I follow a high-yield, high-risk investing strategy* under which I only invest in high yield dividend stocks**. The "high risk" part of the strategy speaks for itself. I am taking serious chances with my money. One way I reduce that risk is to spread my money among a certain number of stocks and industries. I make sure I put my investment eggs in many baskets. I decided long ago that the right number of baskets for me is 8 industries and 16 companies. Here is how I came up with those numbers.
If I invest the same amount of money in each company, then the more companies I include in my portfolio the more I evenly spread my risk among those companies. But as I increase the number of companies in my portfolio, I also increase the amount of time and work I must put into monitoring those companies and managing my portfolio.*** So I have had to find my personal comfort point balancing those 2 factors.
Stock guru Jim Cramer of the television program Mad Money tells his viewers that to be diversified they must own 5 stocks in 5 different industries. In his view, holding fewer stocks means you are not diversified enough. And holding more creates too much of a workload for the average part-time investor. Maybe so. But his approach places 20% of the risk on each of those 5 stocks (20% x 5 = 100%) and that is too risky for me.
On the other hand, a typical managed mutual fund may hold 50 or more stocks. That makes the risk per stock very low (if they were equally weighted, which they never are). But the work of monitoring and regularly updating my fundamental evaluation of that many companies is way too much for me.

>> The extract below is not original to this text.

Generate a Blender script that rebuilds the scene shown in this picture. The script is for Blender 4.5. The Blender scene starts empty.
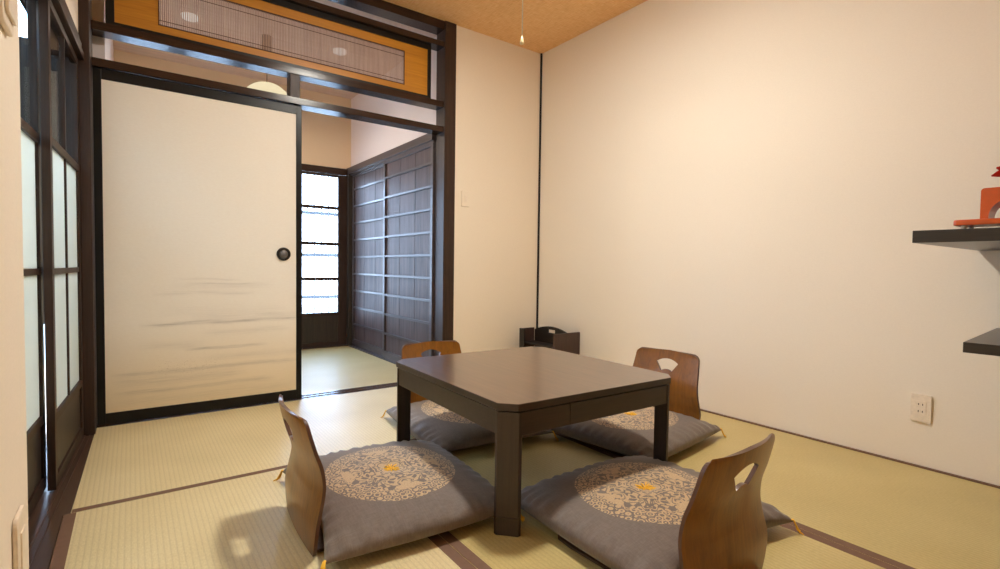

So I have arrived at my middle ground of 8 industries and 16 stocks by simple math combined with some introspective intuition. I looked for the point at which further diversification did not (for me) deliver additional worthwhile risk reduction. I found that point at 16 stocks. With 16 stocks, the risk from each is 6.25% (16 x 6.25% = 100%). With 18 stocks, the per stock risk would only be reduced an additional 0.65% to 5.6% per stock. For me, that is not enough added risk reduction to justify the 12% increase in work that those extra 2 stocks would require (18 divided by 16 = 1.12).
But I cannot have those 16 stocks concentrated in too few industries. If I did, bad times for an industry could whack too big a slice of my portfolio. So, applying the same math-and-intuition approach I have arrived at an industry risk comfort level of 8, with a 12.5% risk share per industry (8 x 12.5% = 100%). Again, increasing the number of industries to 9 would only reduce the risk per industry to 11%, while increasing my monitoring workload by 12.5%. So I set a stop at 8 industries.
But (of course) there is going to be waffle room in that thinking because (1) special opportunities present themselves, (2) not every stock "deserves" a full 6.25% share in my portfolio, and (3) not every industry "deserves" a full 12.5% share in it either. That is why, as I write this, my actual portfolio holds 20 stocks in 10 industries. That makes my portfolio "accidentally" even more diversified. That is good. The extra work is not so good. But it is what it is and I will not complain (too much).
* My High Yield, High Risk Investing:
http://retired-to-win.savingadvice.com/2013/12/20/my-high-yi...
** Why I Only Buy Dividend Stocks:
http://retired-to-win.savingadvice.com/2014/01/01/why-i-only...
*** How I Stay On Top Of My Stocks:
http://retired-to-win.savingadvice.com/2014/04/09/how-i-stay...
April 13th, 2014 at 09:02 pm 1397419341
April 14th, 2014 at 03:21 am 1397442099
rob62521 Says:
I'm not the stock guru you are, but I think middle ground makes more sense than having too few or so many.
Rob,
In a way, it is all relative to how much time one is prepared to dedicate to staying on top of one's stocks. The more stocks in your portfolio, the more time it is going to take. But I still think there is a minimum number of holdings below which a portfolio's risk profile becomes too stress producing. And, as I indicated in my blog post, that number for me is 16.